OBJECTIVE = Read the data and repeat all of it exactly.

DATA SHOWN =
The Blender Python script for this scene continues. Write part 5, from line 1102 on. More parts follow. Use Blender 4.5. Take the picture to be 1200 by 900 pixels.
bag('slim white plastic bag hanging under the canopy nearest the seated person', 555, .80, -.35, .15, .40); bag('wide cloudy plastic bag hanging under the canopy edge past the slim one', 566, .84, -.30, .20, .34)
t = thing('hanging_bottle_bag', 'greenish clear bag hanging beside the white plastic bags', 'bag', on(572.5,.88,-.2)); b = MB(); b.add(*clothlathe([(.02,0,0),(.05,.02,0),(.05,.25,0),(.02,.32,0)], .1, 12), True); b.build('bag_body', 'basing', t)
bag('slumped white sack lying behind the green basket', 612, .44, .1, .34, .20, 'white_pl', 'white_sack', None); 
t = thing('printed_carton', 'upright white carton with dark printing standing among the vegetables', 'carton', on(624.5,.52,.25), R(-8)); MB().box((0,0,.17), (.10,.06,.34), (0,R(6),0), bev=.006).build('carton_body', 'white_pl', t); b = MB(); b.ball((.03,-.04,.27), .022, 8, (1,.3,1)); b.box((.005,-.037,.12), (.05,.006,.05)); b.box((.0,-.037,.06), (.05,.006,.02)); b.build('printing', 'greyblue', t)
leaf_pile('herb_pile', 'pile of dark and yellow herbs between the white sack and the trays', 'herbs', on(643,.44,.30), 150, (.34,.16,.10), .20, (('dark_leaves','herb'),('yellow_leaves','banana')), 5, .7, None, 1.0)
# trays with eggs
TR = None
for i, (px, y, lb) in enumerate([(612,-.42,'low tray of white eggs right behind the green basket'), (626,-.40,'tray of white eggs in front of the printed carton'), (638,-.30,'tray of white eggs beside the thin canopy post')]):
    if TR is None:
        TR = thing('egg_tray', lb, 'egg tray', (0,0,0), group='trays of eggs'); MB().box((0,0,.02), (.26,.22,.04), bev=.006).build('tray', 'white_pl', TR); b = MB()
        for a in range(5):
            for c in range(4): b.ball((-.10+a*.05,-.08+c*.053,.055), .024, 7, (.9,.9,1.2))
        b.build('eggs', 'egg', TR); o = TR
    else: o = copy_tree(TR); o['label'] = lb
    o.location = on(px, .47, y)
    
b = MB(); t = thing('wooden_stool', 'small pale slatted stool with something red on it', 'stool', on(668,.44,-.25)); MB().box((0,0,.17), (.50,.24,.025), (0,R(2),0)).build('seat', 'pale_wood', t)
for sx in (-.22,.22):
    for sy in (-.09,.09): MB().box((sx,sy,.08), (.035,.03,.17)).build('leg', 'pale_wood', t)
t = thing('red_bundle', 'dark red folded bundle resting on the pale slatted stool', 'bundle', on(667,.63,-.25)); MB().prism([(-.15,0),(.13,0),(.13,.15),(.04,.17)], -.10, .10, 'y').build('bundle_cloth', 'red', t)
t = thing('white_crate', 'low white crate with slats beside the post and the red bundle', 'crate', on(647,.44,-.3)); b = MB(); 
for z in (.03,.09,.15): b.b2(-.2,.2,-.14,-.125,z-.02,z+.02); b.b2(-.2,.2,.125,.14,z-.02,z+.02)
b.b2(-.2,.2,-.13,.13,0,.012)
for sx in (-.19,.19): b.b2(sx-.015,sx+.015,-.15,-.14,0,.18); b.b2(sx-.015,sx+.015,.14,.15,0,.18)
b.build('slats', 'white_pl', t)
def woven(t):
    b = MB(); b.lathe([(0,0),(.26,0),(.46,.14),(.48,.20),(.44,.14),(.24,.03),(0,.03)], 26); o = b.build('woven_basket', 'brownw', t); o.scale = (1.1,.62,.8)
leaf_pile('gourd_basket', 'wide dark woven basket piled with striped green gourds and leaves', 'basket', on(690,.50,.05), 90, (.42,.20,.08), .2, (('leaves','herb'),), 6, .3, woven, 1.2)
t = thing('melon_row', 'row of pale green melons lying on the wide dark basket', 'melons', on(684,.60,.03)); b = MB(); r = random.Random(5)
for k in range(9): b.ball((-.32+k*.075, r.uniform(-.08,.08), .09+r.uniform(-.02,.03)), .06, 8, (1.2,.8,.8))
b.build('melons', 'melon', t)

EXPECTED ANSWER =
The Blender Python script for this scene continues. Write part 5, from line 1102 on. More parts follow. Use Blender 4.5. Take the picture to be 1200 by 900 pixels.
bag('slim white plastic bag hanging under the canopy nearest the seated person', 555, .80, -.35, .15, .40); bag('wide cloudy plastic bag hanging under the canopy edge past the slim one', 566, .84, -.30, .20, .34)
t = thing('hanging_bottle_bag', 'greenish clear bag hanging beside the white plastic bags', 'bag', on(572.5,.88,-.2)); b = MB(); b.add(*clothlathe([(.02,0,0),(.05,.02,0),(.05,.25,0),(.02,.32,0)], .1, 12), True); b.build('bag_body', 'basing', t)
bag('slumped white sack lying behind the green basket', 612, .44, .1, .34, .20, 'white_pl', 'white_sack', None); 
t = thing('printed_carton', 'upright white carton with dark printing standing among the vegetables', 'carton', on(624.5,.52,.25), R(-8)); MB().box((0,0,.17), (.10,.06,.34), (0,R(6),0), bev=.006).build('carton_body', 'white_pl', t); b = MB(); b.ball((.03,-.04,.27), .022, 8, (1,.3,1)); b.box((.005,-.037,.12), (.05,.006,.05)); b.box((.0,-.037,.06), (.05,.006,.02)); b.build('printing', 'greyblue', t)
leaf_pile('herb_pile', 'pile of dark and yellow herbs between the white sack and the trays', 'herbs', on(643,.44,.30), 150, (.34,.16,.10), .20, (('dark_leaves','herb'),('yellow_leaves','banana')), 5, .7, None, 1.0)
# trays with eggs
TR = None
for i, (px, y, lb) in enumerate([(612,-.42,'low tray of white eggs right behind the green basket'), (626,-.40,'tray of white eggs in front of the printed carton'), (638,-.30,'tray of white eggs beside the thin canopy post')]):
    if TR is None:
        TR = thing('egg_tray', lb, 'egg tray', (0,0,0), group='trays of eggs'); MB().box((0,0,.02), (.26,.22,.04), bev=.006).build('tray', 'white_pl', TR); b = MB()
        for a in range(5):
            for c in range(4): b.ball((-.10+a*.05,-.08+c*.053,.055), .024, 7, (.9,.9,1.2))
        b.build('eggs', 'egg', TR); o = TR
    else: o = copy_tree(TR); o['label'] = lb
    o.location = on(px, .47, y)
    
b = MB(); t = thing('wooden_stool', 'small pale slatted stool with something red on it', 'stool', on(668,.44,-.25)); MB().box((0,0,.17), (.50,.24,.025), (0,R(2),0)).build('seat', 'pale_wood', t)
for sx in (-.22,.22):
    for sy in (-.09,.09): MB().box((sx,sy,.08), (.035,.03,.17)).build('leg', 'pale_wood', t)
t = thing('red_bundle', 'dark red folded bundle resting on the pale slatted stool', 'bundle', on(667,.63,-.25)); MB().prism([(-.15,0),(.13,0),(.13,.15),(.04,.17)], -.10, .10, 'y').build('bundle_cloth', 'red', t)
t = thing('white_crate', 'low white crate with slats beside the post and the red bundle', 'crate', on(647,.44,-.3)); b = MB(); 
for z in (.03,.09,.15): b.b2(-.2,.2,-.14,-.125,z-.02,z+.02); b.b2(-.2,.2,.125,.14,z-.02,z+.02)
b.b2(-.2,.2,-.13,.13,0,.012)
for sx in (-.19,.19): b.b2(sx-.015,sx+.015,-.15,-.14,0,.18); b.b2(sx-.015,sx+.015,.14,.15,0,.18)
b.build('slats', 'white_pl', t)
def woven(t):
    b = MB(); b.lathe([(0,0),(.26,0),(.46,.14),(.48,.20),(.44,.14),(.24,.03),(0,.03)], 26); o = b.build('woven_basket', 'brownw', t); o.scale = (1.1,.62,.8)
leaf_pile('gourd_basket', 'wide dark woven basket piled with striped green gourds and leaves', 'basket', on(690,.50,.05), 90, (.42,.20,.08), .2, (('leaves','herb'),), 6, .3, woven, 1.2)
t = thing('melon_row', 'row of pale green melons lying on the wide dark basket', 'melons', on(684,.60,.03)); b = MB(); r = random.Random(5)
for k in range(9): b.ball((-.32+k*.075, r.uniform(-.08,.08), .09+r.uniform(-.02,.03)), .06, 8, (1.2,.8,.8))
b.build('melons', 'melon', t)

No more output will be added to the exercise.